== RECORDS ==

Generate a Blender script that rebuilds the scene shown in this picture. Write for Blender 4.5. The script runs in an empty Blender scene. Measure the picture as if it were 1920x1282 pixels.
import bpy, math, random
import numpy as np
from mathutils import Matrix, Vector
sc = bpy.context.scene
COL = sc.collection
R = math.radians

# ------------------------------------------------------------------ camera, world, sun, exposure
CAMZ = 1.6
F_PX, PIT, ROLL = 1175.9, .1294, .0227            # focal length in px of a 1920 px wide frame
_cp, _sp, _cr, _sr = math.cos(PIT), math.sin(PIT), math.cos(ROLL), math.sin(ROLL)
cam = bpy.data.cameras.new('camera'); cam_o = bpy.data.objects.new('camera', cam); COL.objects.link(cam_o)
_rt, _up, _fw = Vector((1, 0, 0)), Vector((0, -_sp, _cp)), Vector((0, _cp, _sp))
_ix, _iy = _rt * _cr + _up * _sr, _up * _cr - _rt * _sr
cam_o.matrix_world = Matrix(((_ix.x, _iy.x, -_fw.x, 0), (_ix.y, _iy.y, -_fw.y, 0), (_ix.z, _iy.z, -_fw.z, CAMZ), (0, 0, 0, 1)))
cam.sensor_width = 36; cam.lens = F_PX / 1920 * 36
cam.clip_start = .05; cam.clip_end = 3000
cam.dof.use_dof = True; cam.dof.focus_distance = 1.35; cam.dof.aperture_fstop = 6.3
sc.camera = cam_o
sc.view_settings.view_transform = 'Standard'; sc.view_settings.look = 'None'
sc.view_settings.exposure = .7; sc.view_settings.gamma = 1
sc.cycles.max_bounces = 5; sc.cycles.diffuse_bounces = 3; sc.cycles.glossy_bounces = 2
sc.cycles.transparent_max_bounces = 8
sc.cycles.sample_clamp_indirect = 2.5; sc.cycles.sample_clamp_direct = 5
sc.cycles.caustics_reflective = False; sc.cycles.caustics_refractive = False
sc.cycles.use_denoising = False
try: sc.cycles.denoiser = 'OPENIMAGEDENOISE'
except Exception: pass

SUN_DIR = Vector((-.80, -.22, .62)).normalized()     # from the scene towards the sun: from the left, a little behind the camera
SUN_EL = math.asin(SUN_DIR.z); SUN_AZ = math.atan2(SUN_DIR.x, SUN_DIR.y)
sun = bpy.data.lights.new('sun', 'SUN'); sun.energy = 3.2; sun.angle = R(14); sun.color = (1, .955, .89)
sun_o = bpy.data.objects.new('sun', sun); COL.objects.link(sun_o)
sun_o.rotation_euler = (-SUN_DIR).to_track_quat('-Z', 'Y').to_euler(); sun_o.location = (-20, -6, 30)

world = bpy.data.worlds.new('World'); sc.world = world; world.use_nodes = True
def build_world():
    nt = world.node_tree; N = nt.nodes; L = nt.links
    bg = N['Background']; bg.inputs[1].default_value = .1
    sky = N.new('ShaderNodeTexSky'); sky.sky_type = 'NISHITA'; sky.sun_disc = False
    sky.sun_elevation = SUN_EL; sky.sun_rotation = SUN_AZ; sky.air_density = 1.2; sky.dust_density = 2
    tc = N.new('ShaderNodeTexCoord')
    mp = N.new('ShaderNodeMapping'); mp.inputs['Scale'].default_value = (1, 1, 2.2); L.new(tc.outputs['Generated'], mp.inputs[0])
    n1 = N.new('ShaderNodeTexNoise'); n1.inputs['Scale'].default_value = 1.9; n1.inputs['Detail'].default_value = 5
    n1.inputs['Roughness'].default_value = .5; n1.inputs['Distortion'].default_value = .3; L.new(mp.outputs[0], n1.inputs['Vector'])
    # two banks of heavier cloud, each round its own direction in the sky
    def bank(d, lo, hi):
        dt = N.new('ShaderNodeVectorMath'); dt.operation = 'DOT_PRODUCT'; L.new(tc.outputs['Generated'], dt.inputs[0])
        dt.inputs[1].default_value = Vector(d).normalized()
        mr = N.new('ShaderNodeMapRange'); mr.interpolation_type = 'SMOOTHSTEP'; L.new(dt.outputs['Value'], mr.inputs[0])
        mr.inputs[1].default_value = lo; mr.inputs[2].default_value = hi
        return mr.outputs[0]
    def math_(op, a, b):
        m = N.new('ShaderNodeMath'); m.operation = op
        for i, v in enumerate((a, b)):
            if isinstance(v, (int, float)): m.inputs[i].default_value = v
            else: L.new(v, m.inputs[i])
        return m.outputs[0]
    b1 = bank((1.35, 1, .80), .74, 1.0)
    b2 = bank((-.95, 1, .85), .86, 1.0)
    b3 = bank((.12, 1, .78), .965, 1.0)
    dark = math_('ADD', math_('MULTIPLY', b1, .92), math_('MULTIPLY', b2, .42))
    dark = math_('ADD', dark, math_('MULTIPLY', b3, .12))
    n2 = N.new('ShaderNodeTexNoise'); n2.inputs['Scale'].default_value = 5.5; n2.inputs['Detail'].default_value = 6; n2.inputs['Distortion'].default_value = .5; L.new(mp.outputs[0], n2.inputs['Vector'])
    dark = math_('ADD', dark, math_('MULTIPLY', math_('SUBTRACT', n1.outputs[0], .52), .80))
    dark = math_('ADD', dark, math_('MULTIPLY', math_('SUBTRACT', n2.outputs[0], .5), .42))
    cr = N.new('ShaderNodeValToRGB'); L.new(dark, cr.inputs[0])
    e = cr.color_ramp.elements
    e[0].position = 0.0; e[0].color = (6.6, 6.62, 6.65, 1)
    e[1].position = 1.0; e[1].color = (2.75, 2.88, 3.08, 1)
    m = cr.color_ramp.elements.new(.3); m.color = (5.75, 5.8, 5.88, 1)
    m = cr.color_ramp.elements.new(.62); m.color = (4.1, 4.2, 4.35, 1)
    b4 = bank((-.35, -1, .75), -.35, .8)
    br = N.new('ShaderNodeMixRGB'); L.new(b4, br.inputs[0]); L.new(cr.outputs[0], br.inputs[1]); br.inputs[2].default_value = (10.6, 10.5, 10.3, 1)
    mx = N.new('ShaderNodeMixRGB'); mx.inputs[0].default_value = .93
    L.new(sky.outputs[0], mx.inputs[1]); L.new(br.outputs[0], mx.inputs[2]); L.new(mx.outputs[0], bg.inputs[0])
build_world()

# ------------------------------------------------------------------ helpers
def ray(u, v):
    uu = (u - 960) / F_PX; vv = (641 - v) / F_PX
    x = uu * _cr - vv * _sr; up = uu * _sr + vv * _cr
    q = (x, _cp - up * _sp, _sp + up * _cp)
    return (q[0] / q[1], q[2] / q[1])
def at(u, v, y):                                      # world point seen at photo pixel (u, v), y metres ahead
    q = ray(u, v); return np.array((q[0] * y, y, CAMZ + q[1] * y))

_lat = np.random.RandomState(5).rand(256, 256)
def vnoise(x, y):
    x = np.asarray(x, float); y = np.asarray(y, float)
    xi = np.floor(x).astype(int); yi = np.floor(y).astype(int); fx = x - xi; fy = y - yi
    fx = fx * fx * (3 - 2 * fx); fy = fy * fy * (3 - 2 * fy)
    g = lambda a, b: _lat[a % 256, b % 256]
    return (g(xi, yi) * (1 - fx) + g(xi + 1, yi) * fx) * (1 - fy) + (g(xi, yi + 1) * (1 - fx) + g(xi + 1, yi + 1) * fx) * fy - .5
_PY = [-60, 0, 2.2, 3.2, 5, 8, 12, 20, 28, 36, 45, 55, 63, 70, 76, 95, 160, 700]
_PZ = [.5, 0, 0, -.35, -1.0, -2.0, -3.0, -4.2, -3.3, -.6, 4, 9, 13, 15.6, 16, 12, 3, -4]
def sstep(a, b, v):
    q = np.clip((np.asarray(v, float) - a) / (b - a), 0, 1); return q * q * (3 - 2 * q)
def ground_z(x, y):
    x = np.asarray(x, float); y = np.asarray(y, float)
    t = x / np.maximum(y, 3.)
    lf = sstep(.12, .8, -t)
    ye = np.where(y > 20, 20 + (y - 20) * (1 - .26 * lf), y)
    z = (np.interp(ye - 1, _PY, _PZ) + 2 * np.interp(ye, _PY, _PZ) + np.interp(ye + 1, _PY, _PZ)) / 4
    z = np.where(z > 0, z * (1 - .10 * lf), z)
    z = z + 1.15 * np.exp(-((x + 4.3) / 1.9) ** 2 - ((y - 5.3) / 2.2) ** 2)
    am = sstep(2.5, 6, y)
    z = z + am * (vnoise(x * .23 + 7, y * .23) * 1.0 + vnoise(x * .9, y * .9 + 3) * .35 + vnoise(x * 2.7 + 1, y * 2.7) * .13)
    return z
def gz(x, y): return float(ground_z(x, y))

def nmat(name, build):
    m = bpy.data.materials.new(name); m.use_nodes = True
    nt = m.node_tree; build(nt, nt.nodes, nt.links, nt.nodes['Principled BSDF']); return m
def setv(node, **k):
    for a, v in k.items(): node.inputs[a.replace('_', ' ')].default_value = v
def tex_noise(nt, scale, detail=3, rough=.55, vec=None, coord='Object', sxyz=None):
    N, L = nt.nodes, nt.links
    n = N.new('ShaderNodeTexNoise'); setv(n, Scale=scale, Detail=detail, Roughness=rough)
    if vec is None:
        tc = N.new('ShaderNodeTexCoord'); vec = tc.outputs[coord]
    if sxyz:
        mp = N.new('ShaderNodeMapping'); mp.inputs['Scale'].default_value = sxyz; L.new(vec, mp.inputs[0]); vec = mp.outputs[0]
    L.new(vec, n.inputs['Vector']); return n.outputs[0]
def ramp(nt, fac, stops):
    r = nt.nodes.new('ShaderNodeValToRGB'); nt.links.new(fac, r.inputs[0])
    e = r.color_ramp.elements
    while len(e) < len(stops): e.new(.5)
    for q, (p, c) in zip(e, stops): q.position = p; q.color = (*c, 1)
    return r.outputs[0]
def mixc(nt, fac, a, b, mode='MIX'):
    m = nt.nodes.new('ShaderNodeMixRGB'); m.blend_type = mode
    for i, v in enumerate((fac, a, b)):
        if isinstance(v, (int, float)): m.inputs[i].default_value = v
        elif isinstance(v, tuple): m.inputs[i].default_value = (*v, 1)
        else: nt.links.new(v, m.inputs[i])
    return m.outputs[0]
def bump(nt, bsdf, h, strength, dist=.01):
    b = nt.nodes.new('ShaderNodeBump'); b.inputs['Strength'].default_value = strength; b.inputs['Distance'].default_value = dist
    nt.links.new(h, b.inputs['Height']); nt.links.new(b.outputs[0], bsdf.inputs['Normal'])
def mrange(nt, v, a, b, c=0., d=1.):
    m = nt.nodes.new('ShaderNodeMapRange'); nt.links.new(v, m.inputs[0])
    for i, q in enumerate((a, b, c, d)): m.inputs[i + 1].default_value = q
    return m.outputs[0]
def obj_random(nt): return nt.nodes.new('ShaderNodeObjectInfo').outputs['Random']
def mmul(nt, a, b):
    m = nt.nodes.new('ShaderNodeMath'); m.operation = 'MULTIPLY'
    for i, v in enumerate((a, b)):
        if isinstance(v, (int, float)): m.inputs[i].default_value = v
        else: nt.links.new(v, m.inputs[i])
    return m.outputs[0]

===
== RECORDS ==

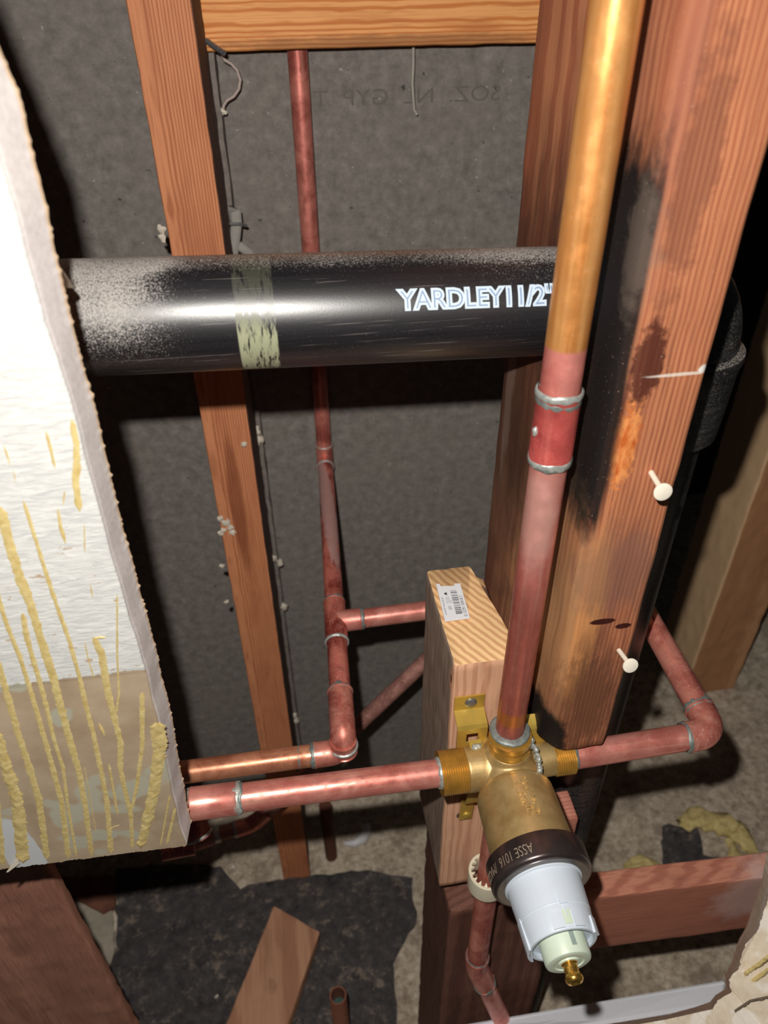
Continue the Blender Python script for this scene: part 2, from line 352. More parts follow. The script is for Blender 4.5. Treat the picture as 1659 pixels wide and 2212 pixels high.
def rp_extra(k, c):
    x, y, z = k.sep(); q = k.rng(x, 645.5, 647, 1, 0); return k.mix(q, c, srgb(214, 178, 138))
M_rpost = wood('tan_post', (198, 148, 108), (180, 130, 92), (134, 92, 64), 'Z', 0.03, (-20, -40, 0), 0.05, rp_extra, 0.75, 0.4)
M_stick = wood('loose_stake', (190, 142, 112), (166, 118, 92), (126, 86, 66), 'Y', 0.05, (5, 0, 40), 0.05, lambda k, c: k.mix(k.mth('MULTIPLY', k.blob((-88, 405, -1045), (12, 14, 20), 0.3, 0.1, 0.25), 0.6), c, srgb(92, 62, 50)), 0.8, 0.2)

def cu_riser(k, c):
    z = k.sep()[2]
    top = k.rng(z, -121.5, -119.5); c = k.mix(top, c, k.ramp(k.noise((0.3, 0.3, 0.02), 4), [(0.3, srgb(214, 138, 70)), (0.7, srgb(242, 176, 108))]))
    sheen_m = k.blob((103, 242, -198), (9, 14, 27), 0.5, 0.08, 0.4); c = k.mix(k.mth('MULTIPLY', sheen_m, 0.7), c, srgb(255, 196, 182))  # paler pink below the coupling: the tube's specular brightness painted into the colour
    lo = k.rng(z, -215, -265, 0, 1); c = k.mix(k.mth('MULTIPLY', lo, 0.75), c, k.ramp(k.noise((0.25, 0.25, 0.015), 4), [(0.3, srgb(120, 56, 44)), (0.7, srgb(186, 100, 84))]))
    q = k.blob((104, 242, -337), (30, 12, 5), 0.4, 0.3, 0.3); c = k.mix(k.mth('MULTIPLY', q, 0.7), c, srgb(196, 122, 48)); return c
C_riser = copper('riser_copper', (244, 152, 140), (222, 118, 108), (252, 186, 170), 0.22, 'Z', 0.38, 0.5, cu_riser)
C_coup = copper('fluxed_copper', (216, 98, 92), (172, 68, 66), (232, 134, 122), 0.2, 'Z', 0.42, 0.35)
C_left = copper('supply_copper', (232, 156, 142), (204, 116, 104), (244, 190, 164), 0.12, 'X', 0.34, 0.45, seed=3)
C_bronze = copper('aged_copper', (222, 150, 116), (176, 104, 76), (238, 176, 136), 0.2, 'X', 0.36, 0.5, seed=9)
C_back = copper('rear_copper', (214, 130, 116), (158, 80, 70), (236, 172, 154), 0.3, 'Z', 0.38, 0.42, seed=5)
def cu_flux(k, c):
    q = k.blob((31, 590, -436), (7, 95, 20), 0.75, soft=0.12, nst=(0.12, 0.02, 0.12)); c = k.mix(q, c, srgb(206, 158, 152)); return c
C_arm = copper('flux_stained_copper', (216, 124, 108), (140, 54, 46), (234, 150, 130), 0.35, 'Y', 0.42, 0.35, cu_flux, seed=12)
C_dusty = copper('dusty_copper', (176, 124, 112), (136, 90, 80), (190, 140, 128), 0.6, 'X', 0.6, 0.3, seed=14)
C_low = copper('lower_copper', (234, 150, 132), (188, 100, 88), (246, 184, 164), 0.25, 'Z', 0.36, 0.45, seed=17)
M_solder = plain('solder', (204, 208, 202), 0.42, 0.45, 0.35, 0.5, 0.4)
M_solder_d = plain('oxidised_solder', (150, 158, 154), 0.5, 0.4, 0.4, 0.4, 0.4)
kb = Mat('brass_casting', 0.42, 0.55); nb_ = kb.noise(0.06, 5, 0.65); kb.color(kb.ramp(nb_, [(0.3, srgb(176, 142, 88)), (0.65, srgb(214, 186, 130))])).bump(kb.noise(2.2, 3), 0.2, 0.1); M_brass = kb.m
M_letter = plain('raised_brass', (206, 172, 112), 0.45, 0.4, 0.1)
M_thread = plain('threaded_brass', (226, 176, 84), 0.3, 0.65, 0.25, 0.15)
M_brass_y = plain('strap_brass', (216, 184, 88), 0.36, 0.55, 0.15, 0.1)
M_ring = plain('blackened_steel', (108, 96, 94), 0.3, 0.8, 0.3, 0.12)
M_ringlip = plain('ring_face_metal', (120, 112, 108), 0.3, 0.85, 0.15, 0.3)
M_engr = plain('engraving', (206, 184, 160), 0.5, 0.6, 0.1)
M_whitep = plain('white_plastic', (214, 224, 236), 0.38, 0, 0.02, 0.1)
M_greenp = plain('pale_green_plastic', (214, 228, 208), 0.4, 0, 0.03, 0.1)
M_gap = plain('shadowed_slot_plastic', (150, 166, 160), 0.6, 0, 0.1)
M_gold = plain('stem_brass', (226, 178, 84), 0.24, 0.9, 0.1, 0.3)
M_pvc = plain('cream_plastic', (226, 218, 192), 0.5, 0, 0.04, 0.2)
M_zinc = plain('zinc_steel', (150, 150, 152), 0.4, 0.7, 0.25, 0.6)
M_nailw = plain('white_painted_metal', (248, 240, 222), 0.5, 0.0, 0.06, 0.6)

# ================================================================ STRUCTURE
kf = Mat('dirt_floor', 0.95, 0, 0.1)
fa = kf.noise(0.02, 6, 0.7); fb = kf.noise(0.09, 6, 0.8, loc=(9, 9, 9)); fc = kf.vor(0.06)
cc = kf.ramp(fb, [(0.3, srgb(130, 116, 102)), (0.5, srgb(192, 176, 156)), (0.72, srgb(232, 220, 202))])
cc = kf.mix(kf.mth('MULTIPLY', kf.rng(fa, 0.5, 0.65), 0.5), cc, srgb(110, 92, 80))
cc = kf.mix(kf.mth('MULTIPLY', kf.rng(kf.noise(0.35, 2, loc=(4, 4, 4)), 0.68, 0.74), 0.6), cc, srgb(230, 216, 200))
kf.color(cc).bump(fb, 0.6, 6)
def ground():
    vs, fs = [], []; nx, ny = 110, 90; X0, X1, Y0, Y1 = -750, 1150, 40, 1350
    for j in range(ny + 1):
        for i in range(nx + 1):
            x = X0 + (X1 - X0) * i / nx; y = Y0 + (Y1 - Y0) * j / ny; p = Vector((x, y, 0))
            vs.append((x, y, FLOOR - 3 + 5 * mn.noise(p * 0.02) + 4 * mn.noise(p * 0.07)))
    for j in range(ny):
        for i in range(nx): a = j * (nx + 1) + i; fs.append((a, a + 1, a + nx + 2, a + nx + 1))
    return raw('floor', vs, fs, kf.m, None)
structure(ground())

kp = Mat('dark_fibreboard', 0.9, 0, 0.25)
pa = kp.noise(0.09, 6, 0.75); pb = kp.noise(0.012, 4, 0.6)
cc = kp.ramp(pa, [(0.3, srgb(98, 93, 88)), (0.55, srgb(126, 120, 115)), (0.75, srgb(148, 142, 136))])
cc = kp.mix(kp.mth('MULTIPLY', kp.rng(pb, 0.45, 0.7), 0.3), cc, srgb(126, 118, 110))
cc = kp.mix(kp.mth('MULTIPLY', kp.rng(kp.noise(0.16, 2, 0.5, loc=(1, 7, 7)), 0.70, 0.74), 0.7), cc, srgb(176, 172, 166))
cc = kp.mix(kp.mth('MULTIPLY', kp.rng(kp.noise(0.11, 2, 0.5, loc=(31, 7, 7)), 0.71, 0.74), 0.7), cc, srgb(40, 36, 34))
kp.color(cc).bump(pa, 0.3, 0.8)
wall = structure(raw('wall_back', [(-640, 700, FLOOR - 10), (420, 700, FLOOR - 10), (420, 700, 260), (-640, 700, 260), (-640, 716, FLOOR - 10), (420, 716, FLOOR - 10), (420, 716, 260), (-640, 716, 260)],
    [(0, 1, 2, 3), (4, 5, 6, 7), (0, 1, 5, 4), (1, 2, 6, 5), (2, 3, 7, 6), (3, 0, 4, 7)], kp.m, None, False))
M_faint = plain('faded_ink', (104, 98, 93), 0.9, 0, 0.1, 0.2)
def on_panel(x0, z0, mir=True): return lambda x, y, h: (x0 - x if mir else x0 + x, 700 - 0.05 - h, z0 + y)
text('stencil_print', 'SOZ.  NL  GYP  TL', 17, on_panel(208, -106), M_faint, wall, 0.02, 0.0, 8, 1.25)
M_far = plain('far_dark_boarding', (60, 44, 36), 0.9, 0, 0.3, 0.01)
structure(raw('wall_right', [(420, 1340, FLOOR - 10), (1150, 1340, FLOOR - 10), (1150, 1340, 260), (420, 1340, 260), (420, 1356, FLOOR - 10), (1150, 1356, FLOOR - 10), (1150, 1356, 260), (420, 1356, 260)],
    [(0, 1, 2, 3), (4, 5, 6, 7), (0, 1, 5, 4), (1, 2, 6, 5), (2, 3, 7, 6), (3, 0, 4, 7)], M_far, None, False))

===

TASK PROMPT:
In the records above, find the lines containing "from" and copy them.

COMPLETED EXERCISE:
from mathutils import Matrix, Vector
SUN_DIR = Vector((-.80, -.22, .62)).normalized()     # from the scene towards the sun: from the left, a little behind the camera
Continue the Blender Python script for this scene: part 2, from line 352. More parts follow. The script is for Blender 4.5. Treat the picture as 1659 pixels wide and 2212 pixels high.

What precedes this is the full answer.